Start DATA EXTRACT

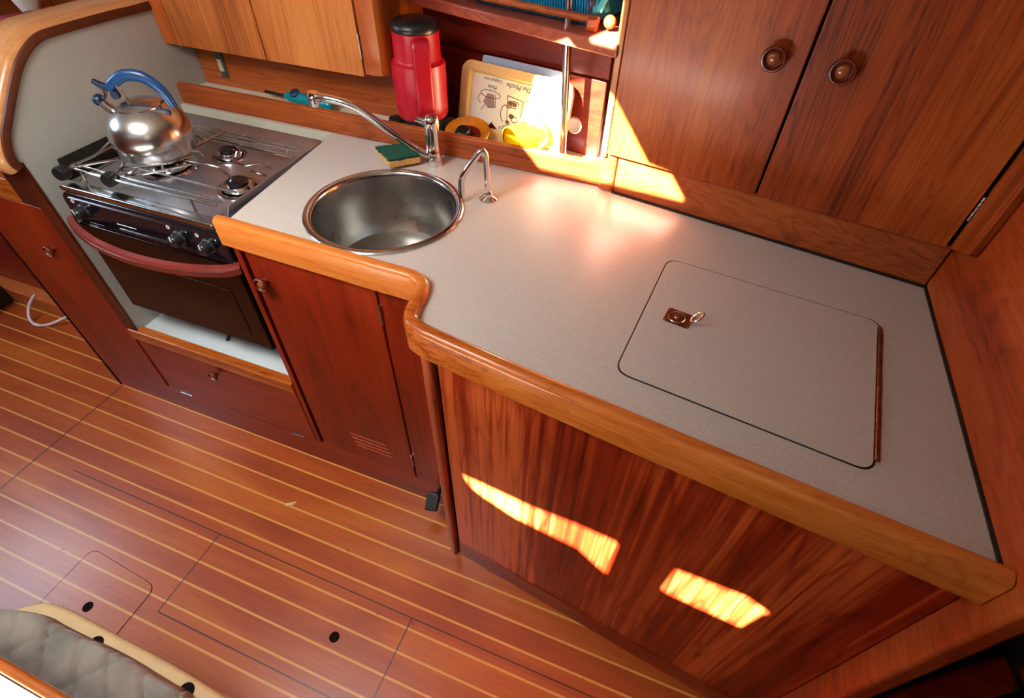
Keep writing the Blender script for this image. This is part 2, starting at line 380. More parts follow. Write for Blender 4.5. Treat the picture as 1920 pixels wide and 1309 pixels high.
# ------------------------------------------------------------------ counter frames
FC = [(-.915, .684), (-.781, .680), (-.653, .677), (-.528, .673), (-.458, .672), (-.432, .667), (-.413, .652), (-.4035, .6215), (-.3995, .593), (-.393, .571), (-.381, .556), (-.357, .547), (-.327, .541), (-.229, .5255), (-.148, .513), (.100, .479), (.303, .452), (.474, .430)]
FCs = [tuple(p)[:2] for p in catmull([(x, y, 0) for x, y in FC], 6)]
u_is = Vector((.9895, -.1445, 0)); n_is = Vector((-.1445, -.9895, 0)); O_is = Vector((-.347, .558, 0))
u_bs = Vector((.984, -.18, 0)).normalized(); n_bs = Vector((-.18, -.984, 0)).normalized(); O_bs = Vector((-.168, 1.137, 0))

# worktop
def offset_path(P, d):
    out = []
    for i in range(len(P)):
        a, c = Vector(P[max(i - 1, 0)]), Vector(P[min(i + 1, len(P) - 1)]); t = (c - a).normalized(); out.append((P[i][0] - t.y * d, P[i][1] + t.x * d))
    return out
FIN = [p for p in offset_path(FCs, .0137) if p[0] > -.90]
ZT = .915
SK = (-.62, .867)
outer = [(-1.465, 1.655 - .04), (-1.465, 1.141), (-.945, 1.141), (-.905, .70)] + FIN + [(.474, 1.022), (-.16, 1.138), (-.16, 1.615)]
hole = [(SK[0] + .166 * math.cos(a * PI / 24), SK[1] + .166 * math.sin(a * PI / 24)) for a in range(48)]
b = B(); plate_with_holes(b, outer, [hole], ZT, .03)
obj('worktop', b, M['counter'], label='long speckled grey-beige laminate worktop running from the stove to the right bulkhead', cat='worktop')
b = B(); box(b, -1.464, -.947, 1.1385, 1.1425, .893, .9155)
obj('edge_strip', b, M['cream'], loc=(-1.2, 1.14, .89), label='thin cream edging strip along the worktop ledge behind the stove', cat='trim')

# front fiddle with the S bend
sec = [(-.013, .9), ]
def fid_section(w, z0, z1, r=.006):
    return [(w, z0), (w, z1 - r), (w - r * .35, z1 - r * .35), (w - r, z1), (-w + r, z1), (-w + r * .35, z1 - r * .35), (-w, z1 - r), (-w, z0)]
b = B(); sweep(b, [(x, y, 0) for x, y in FCs], fid_section(.0135, .868, .932, .009))
obj('worktop_fiddle', b, M['oak'], smooth=True, loc=(-.4, .6, .868), label='raised honey-coloured wooden rail edging the worktop front, with an S bend', cat='rail', auto=60)

# black sealant lines
b = B(); fbox(b, O_bs, u_bs, EZ, n_bs, 0, .648, ZT, ZT + .003, -.001, .006)
box(b, .470, .4752, .445, 1.022, ZT, ZT + .003)
obj('sealant_bead', b, M['seal'], loc=(.3, 1.0, ZT), label='black sealant bead along the back and right edges of the worktop', cat='sealant')

# ------------------------------------------------------------------ icebox lid
L = thing('icebox_lid', 'large rounded hatch lid set flush in the worktop with recessed ring pull', 'lid', (.17, .72, ZT))
c1, c2, c4_, c3 = Vector((-.003, .922)), Vector((-.035, .582)), Vector((.342, .530)), Vector((.383, .875))
def quad_round(P, r, seg=6):
    out = []; n = len(P)
    for i in range(n):
        p, a, c = P[i], P[i - 1], P[(i + 1) % n]; da, dc = (a - p).normalized(), (c - p).normalized()
        for k in range(seg + 1):
            t = k / seg; q0 = p + da * r; q1 = p + dc * r; out.append(((1 - t) ** 2) * q0 + 2 * t * (1 - t) * p + t * t * q1)
    return out
lidp = quad_round([c1, c2, c4_, c3], .026)
cen = sum(lidp, Vector((0, 0))) / len(lidp)
b = B(); prism(b, [(p.x, p.y, ZT + .0002) for p in lidp], (0, 0, .0008)); obj('lid_gasket', b, M['seal'], L)
b = B(); prism(b, [(cen.x + (p.x - cen.x) * .987, cen.y + (p.y - cen.y) * .987, ZT + .0004) for p in lidp], (0, 0, .0016)); obj('lid_panel', b, M['counter'], L, bevel=.0006, seg=1)
hb = B()
h0, h1 = Vector((.3785, .856, ZT + .003)), Vector((.3455, .553, ZT + .003))
for i in range(22):
    a = h0.lerp(h1, i / 22); lathe(hb, [(0, 0), (.0025, 0), (.0025, (h1 - h0).length / 22 * .93), (0, (h1 - h0).length / 22 * .93)], a, h1 - h0, 8)
dd = (h1 - h0).normalized(); nn = dd.cross(EZ)
fbox(hb, h0, dd, nn, EZ, 0, (h1 - h0).length, -.0045, .0045, -.0012, -.0004)
obj('piano_hinge', hb, M['piano'], L, smooth=True, label='long bronzed piano hinge')
# ring pull
lo = Vector((.043, .747, ZT + .0022)); lu = Vector((.985, -.17, 0)).normalized(); lv = Vector((.17, .985, 0)).normalized()
b = B(); prism(b, [lo + lu * x + lv * y for x, y in rrect(-.023, .023, -.0195, .0195, .003, 3)], (0, 0, .0014)); rp = obj('ring_pull_plate', b, M['brass'], L, bevel=.0004, seg=1)
b = B(); lathe(b, [(.0155, .0016), (.0150, .0022), (.0135, .0014), (.011, .0009), (.006, .0008), (0, .0008)], lo - lu * .003, (0, 0, 1), 28); obj('ring_pull_cup', b, M['chrome'], rp, smooth=True)
b = B(); lathe(b, [(0, 0), (.0042, 0), (.003, .0018), (0, .0022)], lo - lu * .003 + EZ * .0008, (0, 0, 1), 16); obj('ring_pull_latch', b, M['chrome'], rp, smooth=True)
rc = lo + lu * .0300 + lv * .006 + EZ * .0115; ru = (lu * .66 + EZ * .75).normalized(); rv = lv
b = B(); tube(b, [rc + (ru * math.cos(a * PI / 12) * .0125 + rv * math.sin(a * PI / 12) * .0125) for a in range(25)], .0022, 8); obj('pull_ring', b, M['chrome'], rp, smooth=True)
for sx in (-1, 1):
    for sy in (-1, 1):
        b = B(); lathe(b, [(0, .0008), (.0016, .0008), (.0014, .0016), (0, .0018)], lo + lu * .0195 * sx + lv * .0158 * sy + EZ * .0006, (0, 0, 1), 10); obj('screw', b, M['hinge'], rp, smooth=True)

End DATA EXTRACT

EXERCISE => Restate the whole listing above exactly, please, omitting every image.

EXERCISE RESPONSE =>
Keep writing the Blender script for this image. This is part 2, starting at line 380. More parts follow. Write for Blender 4.5. Treat the picture as 1920 pixels wide and 1309 pixels high.
# ------------------------------------------------------------------ counter frames
FC = [(-.915, .684), (-.781, .680), (-.653, .677), (-.528, .673), (-.458, .672), (-.432, .667), (-.413, .652), (-.4035, .6215), (-.3995, .593), (-.393, .571), (-.381, .556), (-.357, .547), (-.327, .541), (-.229, .5255), (-.148, .513), (.100, .479), (.303, .452), (.474, .430)]
FCs = [tuple(p)[:2] for p in catmull([(x, y, 0) for x, y in FC], 6)]
u_is = Vector((.9895, -.1445, 0)); n_is = Vector((-.1445, -.9895, 0)); O_is = Vector((-.347, .558, 0))
u_bs = Vector((.984, -.18, 0)).normalized(); n_bs = Vector((-.18, -.984, 0)).normalized(); O_bs = Vector((-.168, 1.137, 0))

# worktop
def offset_path(P, d):
    out = []
    for i in range(len(P)):
        a, c = Vector(P[max(i - 1, 0)]), Vector(P[min(i + 1, len(P) - 1)]); t = (c - a).normalized(); out.append((P[i][0] - t.y * d, P[i][1] + t.x * d))
    return out
FIN = [p for p in offset_path(FCs, .0137) if p[0] > -.90]
ZT = .915
SK = (-.62, .867)
outer = [(-1.465, 1.655 - .04), (-1.465, 1.141), (-.945, 1.141), (-.905, .70)] + FIN + [(.474, 1.022), (-.16, 1.138), (-.16, 1.615)]
hole = [(SK[0] + .166 * math.cos(a * PI / 24), SK[1] + .166 * math.sin(a * PI / 24)) for a in range(48)]
b = B(); plate_with_holes(b, outer, [hole], ZT, .03)
obj('worktop', b, M['counter'], label='long speckled grey-beige laminate worktop running from the stove to the right bulkhead', cat='worktop')
b = B(); box(b, -1.464, -.947, 1.1385, 1.1425, .893, .9155)
obj('edge_strip', b, M['cream'], loc=(-1.2, 1.14, .89), label='thin cream edging strip along the worktop ledge behind the stove', cat='trim')

# front fiddle with the S bend
sec = [(-.013, .9), ]
def fid_section(w, z0, z1, r=.006):
    return [(w, z0), (w, z1 - r), (w - r * .35, z1 - r * .35), (w - r, z1), (-w + r, z1), (-w + r * .35, z1 - r * .35), (-w, z1 - r), (-w, z0)]
b = B(); sweep(b, [(x, y, 0) for x, y in FCs], fid_section(.0135, .868, .932, .009))
obj('worktop_fiddle', b, M['oak'], smooth=True, loc=(-.4, .6, .868), label='raised honey-coloured wooden rail edging the worktop front, with an S bend', cat='rail', auto=60)

# black sealant lines
b = B(); fbox(b, O_bs, u_bs, EZ, n_bs, 0, .648, ZT, ZT + .003, -.001, .006)
box(b, .470, .4752, .445, 1.022, ZT, ZT + .003)
obj('sealant_bead', b, M['seal'], loc=(.3, 1.0, ZT), label='black sealant bead along the back and right edges of the worktop', cat='sealant')

# ------------------------------------------------------------------ icebox lid
L = thing('icebox_lid', 'large rounded hatch lid set flush in the worktop with recessed ring pull', 'lid', (.17, .72, ZT))
c1, c2, c4_, c3 = Vector((-.003, .922)), Vector((-.035, .582)), Vector((.342, .530)), Vector((.383, .875))
def quad_round(P, r, seg=6):
    out = []; n = len(P)
    for i in range(n):
        p, a, c = P[i], P[i - 1], P[(i + 1) % n]; da, dc = (a - p).normalized(), (c - p).normalized()
        for k in range(seg + 1):
            t = k / seg; q0 = p + da * r; q1 = p + dc * r; out.append(((1 - t) ** 2) * q0 + 2 * t * (1 - t) * p + t * t * q1)
    return out
lidp = quad_round([c1, c2, c4_, c3], .026)
cen = sum(lidp, Vector((0, 0))) / len(lidp)
b = B(); prism(b, [(p.x, p.y, ZT + .0002) for p in lidp], (0, 0, .0008)); obj('lid_gasket', b, M['seal'], L)
b = B(); prism(b, [(cen.x + (p.x - cen.x) * .987, cen.y + (p.y - cen.y) * .987, ZT + .0004) for p in lidp], (0, 0, .0016)); obj('lid_panel', b, M['counter'], L, bevel=.0006, seg=1)
hb = B()
h0, h1 = Vector((.3785, .856, ZT + .003)), Vector((.3455, .553, ZT + .003))
for i in range(22):
    a = h0.lerp(h1, i / 22); lathe(hb, [(0, 0), (.0025, 0), (.0025, (h1 - h0).length / 22 * .93), (0, (h1 - h0).length / 22 * .93)], a, h1 - h0, 8)
dd = (h1 - h0).normalized(); nn = dd.cross(EZ)
fbox(hb, h0, dd, nn, EZ, 0, (h1 - h0).length, -.0045, .0045, -.0012, -.0004)
obj('piano_hinge', hb, M['piano'], L, smooth=True, label='long bronzed piano hinge')
# ring pull
lo = Vector((.043, .747, ZT + .0022)); lu = Vector((.985, -.17, 0)).normalized(); lv = Vector((.17, .985, 0)).normalized()
b = B(); prism(b, [lo + lu * x + lv * y for x, y in rrect(-.023, .023, -.0195, .0195, .003, 3)], (0, 0, .0014)); rp = obj('ring_pull_plate', b, M['brass'], L, bevel=.0004, seg=1)
b = B(); lathe(b, [(.0155, .0016), (.0150, .0022), (.0135, .0014), (.011, .0009), (.006, .0008), (0, .0008)], lo - lu * .003, (0, 0, 1), 28); obj('ring_pull_cup', b, M['chrome'], rp, smooth=True)
b = B(); lathe(b, [(0, 0), (.0042, 0), (.003, .0018), (0, .0022)], lo - lu * .003 + EZ * .0008, (0, 0, 1), 16); obj('ring_pull_latch', b, M['chrome'], rp, smooth=True)
rc = lo + lu * .0300 + lv * .006 + EZ * .0115; ru = (lu * .66 + EZ * .75).normalized(); rv = lv
b = B(); tube(b, [rc + (ru * math.cos(a * PI / 12) * .0125 + rv * math.sin(a * PI / 12) * .0125) for a in range(25)], .0022, 8); obj('pull_ring', b, M['chrome'], rp, smooth=True)
for sx in (-1, 1):
    for sy in (-1, 1):
        b = B(); lathe(b, [(0, .0008), (.0016, .0008), (.0014, .0016), (0, .0018)], lo + lu * .0195 * sx + lv * .0158 * sy + EZ * .0006, (0, 0, 1), 10); obj('screw', b, M['hinge'], rp, smooth=True)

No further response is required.